I put this collage together, to show the change. The first picture, on the top left, is from the end of November 2012.  The bottom, far right 2 pictures are from May 23, 2013.  I can't see a big difference but, the girls in my workout group said that they can.  So, I'll listen to them!

So, my current weight loss total is 44 lbs.  I weigh 265.9 and when I began this journey, I weighed 309.9.  I have lost a totally of 19 3/4 inches all over since the beginning as well.  My clothes are no longer and tight and I even took 2 bags of clothes to the D.I., because it's part of my commitment and change to stay healthy.  I think that if I leave them in my closet, that they will just be staring at me, giving me the opportunity to fit back into them.  I DO NOT want to do that!

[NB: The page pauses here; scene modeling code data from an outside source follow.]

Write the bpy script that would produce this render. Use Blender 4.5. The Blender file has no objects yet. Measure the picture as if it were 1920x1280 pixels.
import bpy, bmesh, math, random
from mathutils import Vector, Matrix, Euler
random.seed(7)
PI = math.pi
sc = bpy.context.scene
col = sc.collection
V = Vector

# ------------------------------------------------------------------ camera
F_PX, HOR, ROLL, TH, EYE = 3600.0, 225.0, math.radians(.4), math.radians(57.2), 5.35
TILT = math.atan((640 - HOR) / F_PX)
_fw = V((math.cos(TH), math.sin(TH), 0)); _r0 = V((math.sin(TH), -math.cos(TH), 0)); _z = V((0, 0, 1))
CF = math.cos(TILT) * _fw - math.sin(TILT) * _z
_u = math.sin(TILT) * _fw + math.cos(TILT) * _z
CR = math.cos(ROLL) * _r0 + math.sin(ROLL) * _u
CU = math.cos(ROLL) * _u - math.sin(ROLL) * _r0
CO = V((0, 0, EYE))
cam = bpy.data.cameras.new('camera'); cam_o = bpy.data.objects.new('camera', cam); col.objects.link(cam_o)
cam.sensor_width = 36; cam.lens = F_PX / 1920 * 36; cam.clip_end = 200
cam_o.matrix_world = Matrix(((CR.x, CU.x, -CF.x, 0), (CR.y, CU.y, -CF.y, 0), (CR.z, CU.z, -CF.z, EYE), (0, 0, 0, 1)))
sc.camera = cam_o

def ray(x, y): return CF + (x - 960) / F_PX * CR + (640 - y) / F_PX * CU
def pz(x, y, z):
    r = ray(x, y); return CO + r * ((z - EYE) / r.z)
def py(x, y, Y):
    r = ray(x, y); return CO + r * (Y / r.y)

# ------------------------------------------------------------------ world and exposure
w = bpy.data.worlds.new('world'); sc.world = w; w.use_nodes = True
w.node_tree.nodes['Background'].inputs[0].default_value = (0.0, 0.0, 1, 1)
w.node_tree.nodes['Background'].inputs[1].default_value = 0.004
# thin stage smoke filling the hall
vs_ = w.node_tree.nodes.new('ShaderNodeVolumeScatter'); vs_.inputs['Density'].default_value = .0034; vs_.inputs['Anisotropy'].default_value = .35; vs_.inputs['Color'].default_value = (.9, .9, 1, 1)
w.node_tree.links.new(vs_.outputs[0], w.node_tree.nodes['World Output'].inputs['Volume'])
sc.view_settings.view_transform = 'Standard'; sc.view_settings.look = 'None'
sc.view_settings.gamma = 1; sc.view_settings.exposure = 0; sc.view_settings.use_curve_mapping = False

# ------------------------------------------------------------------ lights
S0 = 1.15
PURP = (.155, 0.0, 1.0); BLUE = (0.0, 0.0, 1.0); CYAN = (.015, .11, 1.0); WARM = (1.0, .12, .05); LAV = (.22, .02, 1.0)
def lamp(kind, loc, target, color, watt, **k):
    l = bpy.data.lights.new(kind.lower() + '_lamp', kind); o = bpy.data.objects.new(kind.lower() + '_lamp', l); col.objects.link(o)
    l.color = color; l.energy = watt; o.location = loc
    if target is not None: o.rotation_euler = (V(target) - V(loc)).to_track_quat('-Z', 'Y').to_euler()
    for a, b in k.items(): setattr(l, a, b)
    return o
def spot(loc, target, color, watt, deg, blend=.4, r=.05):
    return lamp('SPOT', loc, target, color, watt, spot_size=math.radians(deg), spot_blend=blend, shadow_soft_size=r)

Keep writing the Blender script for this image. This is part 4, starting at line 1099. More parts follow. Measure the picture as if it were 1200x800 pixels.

We are beginning training for the St. George marathon.  I'm scared TO DEATH of what's to come and how I'll get through it!  I'm so scared of not being able to make it through the finish line before they cut me out and I"m out of the race.  I was officially put into the race, after some drama.  Originally I was told I was not chosen to be in it this year.  I had a meltdown, to put it nicely.  Washington County residents are automatically supposed to get in.  So, I wasn't expecting a denial letter.  I cried and cried and cried some more.  However, after divine intervention, or whatever you want to call it, I was reinstated back into the race.  I"m SO GRATEFUL!  As a good friend, Dustin, put it: "Maybe this was Heavenly Father's way of letting you make sure this was something you really wanted."  I want this SOOOO bad!  I realized how much I've put into this.  My whole heart and soul!  I'm far from being ready but, I'm closer than I was almost 6 months ago (It will be 6 months on May 29, 2013)!

I'm running the Midnight 5k race tomorrow.  It will be a lot of fun!  It's at 11pm at night and we wear glow sticks and just have a good ole' time!  I'm running it with my sister-in-law, Shannon.

The above picture is from when I ran the Breathe Easy 5k/10k.  I won an entry into this, which I was VERY EXCITED about!!!!  I had signed up for the 10k race.  However, about 2 miles into it my legs cramped up SOOOOO MUCH.  The committee of the race suggested I finish in the 5k race, rather than the 10k, because I was so far behind.  It was VERY DISAPPOINTING to me and made me cry.  I was not happy with myself.  However, on the very bright side, I placed 1st in my age division (30-39) and 6th place overall!  So, it was fun as heck to win a medal!  I even PR'd my time at 31:?? minutes!

We have begun marathon training now.  We're especially working towards running the Bryce Canyon 1/2 Marathon.  I'm excited for this race and have heard many positive and exciting things about it!  Don't get me wrong, I am nervous and scared but, in good ways for sure!!!!

My Dream


"Why do friends attack your dream? Because 

when you chase your dream it reminds them 

they are not chasing theirs. Forgive them & 

move on."

______________________________________

A friend shared the above quote with me. I really struggle with those I am either close to or associated with not showing support to my desire to run a marathon. Sure, they say good job and way to go but, then they question why I do it the way I do, or why push so hard. My least favorite comment so far is, "You know could just speed walk the whole thing and still finish in time?" One of the people that said that knew I really was concerned and was saying it to comfort me. The other one, I really question why they would say it. The point is, I'm doing the marathon, I'm excited about it, and am excited about the challenge this gives me!!!!!